• Montage and the Metropolis: Architecture, Modernity, and the Representation of Space
    Martino Stierli
    Yale University Press, 2018
    Martino Stierli

Ludwig Mies van der Rohe, Convention Hall Project, preliminary version: interior perspective, 1950, Chicago, IL. Photomontage (delineator: Edward Duckett, MvdR office). Courtesy of the Museum of Modern Art.

This book explores the relevance of the concept of montage for architectural discourse and the conceptualization of modern space in the twentieth century. It is guided by the notion that montage constitutes a central operation for architectural production in modernity, and understands montage as a procedure for the production of meaning based on juxtaposition and re-assembly. The study focuses mainly on the historical avant-gardes of the early-twentieth century, including Mies van der Rohe, Sergei Eisenstein, and El Lissitzky, but also relates to the present with a case study on Rem Koolhaas's Delirious New York. It also discusses the application of both photomontage and cinematic concepts of montage in visual architectural discourse. Pursuing both historical and theoretical arguments, the book seeks to expand current scholarship on the relationship of architecture and media as well as the intersection of architecture and visuality.

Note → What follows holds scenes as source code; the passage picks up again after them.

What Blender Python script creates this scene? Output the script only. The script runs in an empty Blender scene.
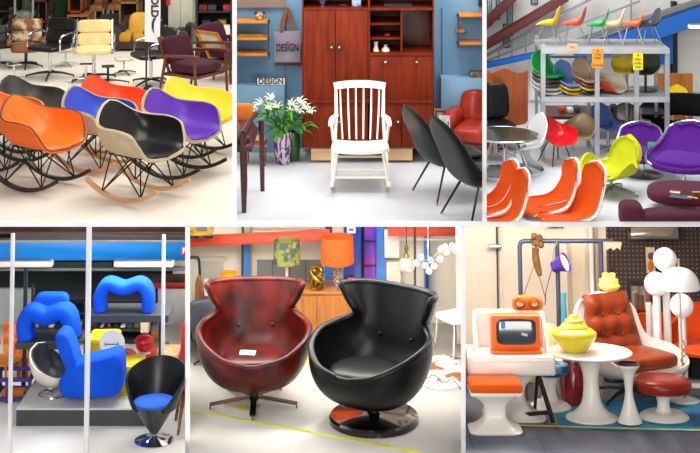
import bpy, bmesh, math, random
from math import sin, cos, pi, radians as R
from mathutils import Vector, Matrix, noise
random.seed(7)
S = bpy.context.scene
ROOM, CUR = {}, [0]
COL = S.collection
# ---------------------------------------------------------------- camera frame
FPX, YC, CX, Y0 = 1400.0, -199.0, 350.0, 11.0
HC = Y0*652/FPX                 # camera height over the lower floor
HT = Y0*420/FPX                 # camera height over the upper floor
ZT, ZB = HC-HT, 0.0             # the two floor levels
# every room is laid out in a frame of its own; three of the lower rooms have a floor that slopes gently away
EYE = {0: (HC, 0)}
def eye_for(n, deg):
    a = math.atan((453-YC)/FPX)-R(deg); EYE[n] = (Y0*math.tan(a), R(deg))
eye_for(4, 4); eye_for(5, 3.5); eye_for(6, 10)
def ray(px, py):
    h, d = EYE.get(CUR[0], EYE[0]); r = Vector(((px-CX), FPX, -(py-YC)))
    return h, (Matrix.Rotation(d, 3, 'X') @ r if d else r)
def P(px, py, Y):               # point at depth Y
    h, r = ray(px, py); return Vector((r.x/r.y*Y, Y, h+r.z/r.y*Y))
def FL(px, py, zf, dz=0):       # point on a floor
    h, r = ray(px, py); t = (zf-h)/r.z; return Vector((r.x*t, r.y*t, zf+dz))
def YF(py, zf): return FL(CX, py, zf).y
def OY(c): return YF(HC*FPX/c+YC, ZB)
TOPF = lambda px, py, dz=0: FL(px, py, ZT, dz)
BOTF = lambda px, py, dz=0: FL(px, py, ZB, dz)
def at(px, py, z):              # point on the horizontal plane z
    return FL(px, py, z)

# ---------------------------------------------------------------- materials
def lin(h):
    h = h.lstrip('#'); c = [int(h[i:i+2], 16)/255 for i in (0, 2, 4)]
    return tuple(x/12.92 if x <= .04045 else ((x+.055)/1.055)**2.4 for x in c)+(1,)
MATS = {}
def mat(col, rough=.5, metal=0, var=.08, vs=6, bump=0, bs=60, coat=0, spec=.5, emit=0, trans=0, col2=None, sheen=0, stretch=None, thr=None):
    key = (col, rough, metal, var, vs, bump, bs, coat, spec, emit, trans, col2, sheen, stretch, thr)
    if key in MATS: return MATS[key]
    m = bpy.data.materials.new('m_%s_%d' % (col.strip('#'), len(MATS))); m.use_nodes = True
    nt = m.node_tree; N, L = nt.nodes, nt.links
    b = N['Principled BSDF']
    b.inputs['Roughness'].default_value = rough
    b.inputs['Metallic'].default_value = metal
    b.inputs['Specular IOR Level'].default_value = spec
    b.inputs['Coat Weight'].default_value = coat
    b.inputs['Transmission Weight'].default_value = trans
    if sheen: b.inputs['Sheen Weight'].default_value = sheen
    tc = N.new('ShaderNodeTexCoord'); mp = N.new('ShaderNodeMapping')
    L.new(tc.outputs['Object'], mp.inputs['Vector'])
    if stretch: mp.inputs['Scale'].default_value = stretch
    nz = N.new('ShaderNodeTexNoise'); nz.inputs['Scale'].default_value = vs; nz.inputs['Detail'].default_value = 5
    L.new(mp.outputs['Vector'], nz.inputs['Vector'])
    c1 = lin(col)
    if col2: c2 = lin(col2)
    else: c2 = tuple(max(0, x*(1-var*2)) for x in c1[:3])+(1,)
    rp = N.new('ShaderNodeValToRGB')
    a, z = thr if thr else (.35, .7)
    rp.color_ramp.elements[0].position = a; rp.color_ramp.elements[0].color = c1
    rp.color_ramp.elements[1].position = z; rp.color_ramp.elements[1].color = c2
    L.new(nz.outputs['Fac'], rp.inputs['Fac']); L.new(rp.outputs['Color'], b.inputs['Base Color'])
    if bump:
        n2 = N.new('ShaderNodeTexNoise'); n2.inputs['Scale'].default_value = bs; n2.inputs['Detail'].default_value = 3
        L.new(tc.outputs['Object'], n2.inputs['Vector'])
        bp = N.new('ShaderNodeBump'); bp.inputs['Strength'].default_value = bump; bp.inputs['Distance'].default_value = .01
        L.new(n2.outputs['Fac'], bp.inputs['Height']); L.new(bp.outputs['Normal'], b.inputs['Normal'])
    if emit:
        L.new(rp.outputs['Color'], b.inputs['Emission Color']); b.inputs['Emission Strength'].default_value = emit
    MATS[key] = m; return m
def wood(c1, c2, st=(1, 14, 14), rough=.4, vs=3, coat=0):
    return mat(c1, rough=rough, col2=c2, vs=vs, stretch=st, coat=coat)
def fabric(c, var=.1): return mat(c, rough=.9, var=var, vs=4, bump=.25, bs=220, spec=.2, sheen=.05)
def plastic(c, rough=.3): return mat(c, rough=rough, var=.05, vs=2, spec=.5)
def leather(c, c2=None, rough=.32, vs=5): return mat(c, rough=rough, col2=c2, var=.15, vs=vs, bump=.12, bs=90, spec=.3)
CHROME = mat('#d8dade', rough=.12, metal=1, var=.03)
STEEL = mat('#b8bcc0', rough=.35, metal=.85, var=.06)
BLACKM = mat('#141416', rough=.35, var=.1)
WHITEP = mat('#f4f2ee', rough=.35, var=.02)

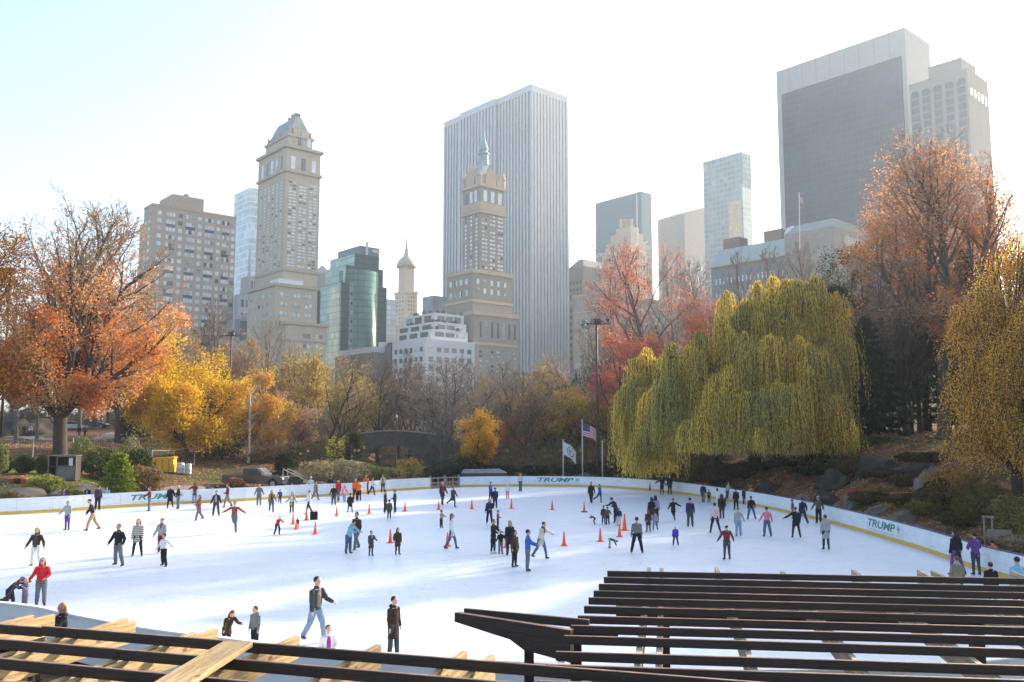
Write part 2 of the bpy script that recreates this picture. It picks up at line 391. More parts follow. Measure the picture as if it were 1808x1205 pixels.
gate_a = 8*6; gate_b = 9*6      # (760 .. 812)
i_nl = (len(_far)+len(_near_r))*6
board_run('rink_boards', list(range(i_nl+3*6+4, NO))+list(range(NO, NO+gate_a+1)), 'white rink boards with yellow kick strip on the left side up to the wooden gate', M_cap)
board_run('rink_boards', list(range(gate_b, nfar+2*6)), 'white rink boards with yellow kick strip curving from the wooden gate round the right side', M_navy)
board_run('rink_boards', list(range(nfar+2*6, i_nl+3*6+5)), 'grey near rink boards with white cap rail behind the pergola', M_cap)
# wooden gate in the boards
M_gate = pm('gate_grey_wood', (.30,.29,.26), (.22,.21,.19), scale=8, rough=.8, bump=.3)
pa, pb = OUT[gate_a], OUT[gate_b]; dg = (pb-pa); Lg = dg.length; dn = dg.normalized()
gr = empty('wooden_gate', (pa.x, pa.y, 0), math.atan2(dn.y, dn.x), 'grey timber rail gate closing the gap in the far boards', 'gate')
for k in range(2):
    x0 = .08+k*(Lg/2); x1 = x0+Lg/2-.16; mb = MB()
    for z in (.12, .55, 1.0): mb.obox((x0, .02, z-.05), (x1-x0,0,0), (0,.05,0), (0,0,.1))
    for x in (x0-.04, (x0+x1)/2-.05, x1-.06): mb.obox((x, -.035, .05), (.1,0,0), (0,.05,0), (0,0,1.03))
    mb.build('gate_leaf', M_gate, gr)
for k in range(3): MB().obox((k*(Lg-.14)/2, .08, -.05), (.14,0,0), (0,.14,0), (0,0,1.25)).build('post', M_gate, gr)

# lettering on the boards
def text_pts(txt, size, bold=0.0, shear=0.0, space=1.0):
    cu = bpy.data.curves.new('t', 'FONT'); cu.body = txt; cu.size = size; cu.shear = shear; cu.space_character = space
    cu.offset = bold; cu.align_x = 'LEFT'; cu.resolution_u = 3; cu.fill_mode = 'BOTH'; cu.extrude = 0
    o = bpy.data.objects.new('t', cu); COL.objects.link(o)
    dg_ = bpy.context.evaluated_depsgraph_get(); me = bpy.data.meshes.new_from_object(o.evaluated_get(dg_))
    V = [tuple(v.co) for v in me.vertices]; Fs = [tuple(p.vertices) for p in me.polygons]
    bpy.data.objects.remove(o); bpy.data.meshes.remove(me); return V, Fs
def locate(px):
    """outline parameter (float index) on the far side whose bottom is at photo column px"""
    best = None
    for i in range(0, nfar):
        for t in (0, .25, .5, .75):
            p = OUT[i].lerp(OUT[i+1], t); d = F*CP; 
            # project
            X, Y, Z = p.x, p.y, .6-CAMZ; zc = Y*CP+Z*SP; x = CX+F*X/zc
            if best is None or abs(x-px) < best[0]: best = (abs(x-px), i+t)
    return best[1]
def along(u, s):
    """walk s metres along the outline from parameter u (direction of growing index)"""
    i = int(u); p = OUT[i % NO].lerp(OUT[(i+1) % NO], u-i); rem = s; j = i+1
    while rem > 0:
        q_ = OUT[j % NO]; L_ = (q_-p).length
        if L_ >= rem and L_ > 1e-6: p = p.lerp(q_, rem/L_); break
        rem -= L_; p = q_; j += 1
    return p, NRM[(j-1) % NO]
M_green = pm('sign_green', (.035,.25,.19), (.03,.20,.16), scale=5, rough=.5)
M_gtxt = pm('sign_grey_letters', (.36,.42,.45), scale=5, rough=.5)
def ring2d(cx, cy, r, w_, n=28):
    V = []; Fs = []
    for k in range(n):
        t = 2*math.pi*k/n; V += [(cx+r*math.cos(t), cy+r*math.sin(t), 0), (cx+(r-w_)*math.cos(t), cy+(r-w_)*math.sin(t), 0)]
    for k in range(n): a = 2*k; b_ = 2*((k+1) % n); Fs.append((a, b_, b_+1, a+1))
    return V, Fs
def leaf2d(cx, cy, r):
    pts = []
    for t, q_ in ((90,1),(70,.5),(45,.85),(25,.5),(0,.9),(-25,.45),(-50,.75),(-75,.3),(-85,.9),(-95,.9),(-105,.3),(-130,.75),(-155,.45),(180,.9),(155,.5),(135,.85),(110,.5)):
        pts.append((cx+r*q_*math.cos(R(t)), cy+r*q_*math.sin(R(t)), 0))
    V = [(cx, cy, 0)]+pts; return V, [(0, i, i % len(pts)+1) for i in range(1, len(pts)+1)]
def banner(px0, px1, sub, label):
    u0 = locate(px0); u1 = locate(px1); L_ = 0
    pts = [OUT[int(u0)].lerp(OUT[int(u0)+1], u0-int(u0))]+[OUT[i] for i in range(int(u0)+1, int(u1)+1)]+[OUT[int(u1)].lerp(OUT[int(u1)+1], u1-int(u1))]
    for a, b_ in zip(pts, pts[1:]): L_ += (b_-a).length
    root = empty('board_lettering', (0,0,0), 0, label, 'lettering')
    def place(V, Fs, nm, mat, off):
        vs = []
        for x, y, z in V:
            p, n = along(u0, max(x, .001)); q_ = p-n*off; vs.append((q_.x, q_.y, y))
        me = bpy.data.meshes.new(nm); me.from_pydata(vs, [], Fs); me.materials.append(mat); me.update(); return link(nm, me, root)
    V, Fs = text_pts('TRUMP', 1, .028, .28, .98)
    x0 = min(v[0] for v in V); x1 = max(v[0] for v in V); y0 = min(v[1] for v in V); y1 = max(v[1] for v in V)
    W = L_*.84; V = [((v[0]-x0)/(x1-x0)*W, .46+(v[1]-y0)/(y1-y0)*.42, 0) for v in V]; place(V, Fs, 'letters', M_green, .008)
    V, Fs = text_pts(sub, 1, .0, 0, 1.3)
    x0 = min(v[0] for v in V); x1 = max(v[0] for v in V)
    V = [((v[0]-x0)/(x1-x0)*L_, .27+v[1]*.14, 0) for v in V]; place(V, Fs, 'small_letters', M_gtxt, .008)
    V, Fs = ring2d(L_*.93, .68, .2, .045); place(V, Fs, 'ring', M_gtxt, .008)
    V, Fs = leaf2d(L_*.93, .68, .15); place(V, Fs, 'leaf_emblem', M_green, .008)
banner(229, 326, 'CENTRAL PARK WOLLMAN RINK', 'green banner lettering on the boards at the left, behind the dark clad skaters')
banner(951, 1024, 'WWW.WOLLMANRINK.COM', 'green banner lettering with web address on the far boards below the flagpoles')
banner(1531, 1590, 'CENTRAL PARK WOLLMAN RINK', 'green banner lettering on the curving boards at the right, below the boulders')
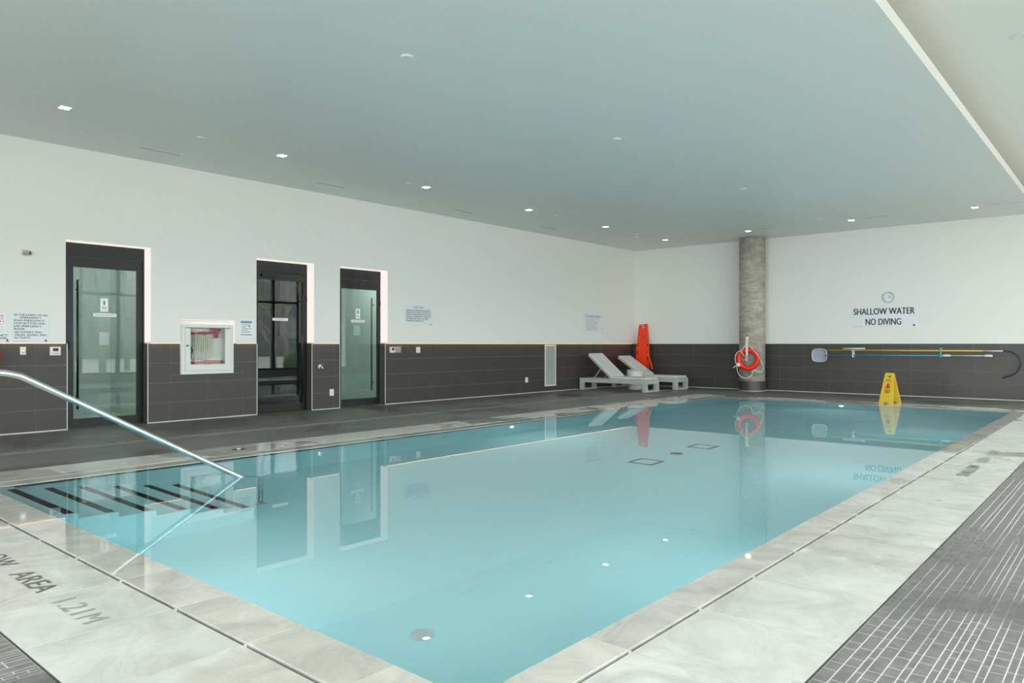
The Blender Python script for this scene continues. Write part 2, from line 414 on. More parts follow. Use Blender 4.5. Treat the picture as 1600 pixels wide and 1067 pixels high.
for x, y, wd, ln in pieces[:300]:
    k = (round(wd, 4), round(ln, 4))
    if k not in cache:
        b_ = bmesh.new(); piece_mesh(b_, 0, 0, wd, ln); cache[k] = mesh(b_, M['mosaic'], name='mosaic_piece')
    obj('mosaic_piece', cache[k], None, floor, loc=(x, y, 0))
b_ = bmesh.new()
for p in pieces[300:]: piece_mesh(b_, *p)
o = obj('mosaic_field', b_, M['mosaic'], floor); o['kind'] = 'stuff'

# ------------------------------------------------------------------ pool
pool = thing('swimming_pool', 'long rectangular indoor pool with flush stone coping and corner steps', 'pool')
bm = bmesh.new(); zt = -0.03
quad(bm, (PX0,PY0,PZ), (PX1,PY0,PZ), (PX1,PY1,PZ), (PX0,PY1,PZ))
for a, b in (((PX0,PY0),(PX1,PY0)), ((PX1,PY0),(PX1,PY1)), ((PX1,PY1),(PX0,PY1)), ((PX0,PY1),(PX0,PY0))):
    quad(bm, (*a, PZ), (*b, PZ), (*b, zt), (*a, zt))
bmesh.ops.remove_doubles(bm, verts=bm.verts[:], dist=1e-4)
obj('basin', bm, M['plaster'], pool, label='pale turquoise plastered basin')
bm = boxes(*[(a0, a1, b0, b1, -0.12, -0.042) for a0, a1, b0, b1 in cut((SX0 - 0.02, SX1 + 0.02, SY0 - 0.02, SY1 + 0.02), [(PX0, PX1, PY0, PY1)])])
obj('gutter_channel', bm, M['darkslot'], pool, label='narrow brown gutter slot')
def coping(a0, a1, b0, b1):
    bm = boxes((0, a1-a0-0.002, 0, b1-b0-0.002, -0.035, 0)); bmesh.ops.bevel(bm, geom=[e for e in bm.edges if all(v.co.z > -0.001 for v in e.verts)], offset=0.001, segments=1, affect='EDGES')
    obj('coping_tile', bm, M['wetstone'], pool, loc=(a0+0.001, b0+0.001, 0.0))
for a, b in runs(SX0 + 0.008, SX1 - 0.008, -2.69, 0.6):
    coping(a, b, SY0 + 0.008, PY0); coping(a, b, PY1, SY1 - 0.008)
for a, b in runs(PY0, PY1, 3.05, 0.6):
    coping(PX1, SX1 - 0.008, a, b); coping(SX0 + 0.008, PX0, a, b)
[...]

Martino Stierli is The Philip Johnson Chief Curator of Architecture and Design at The Museum of Modern Art, New York. Previously, he held a SNSF Professorship at the University of Zürich. Stierli is the author of Las Vegas in the Rearview Mirror: The City in Theory, Photography, and Film (Getty Research Institute, 2013) and coeditor of Participation in Art and Architecture (I. B. Tauris, 2016). He is the cocurator of the international traveling exhibition Las Vegas Studio: Images from the Archives of Robert Venturi and Denise Scott Brown. His scholarship has been recognized with a number of prizes and awards, among them the ETH Medal of Distinction and the Theodor Fischer Prize from the Zentralinstitut für Kunstgeschichte, Munich (2008). In 2012, he was a fellow at the Getty Research Institute in Los Angeles.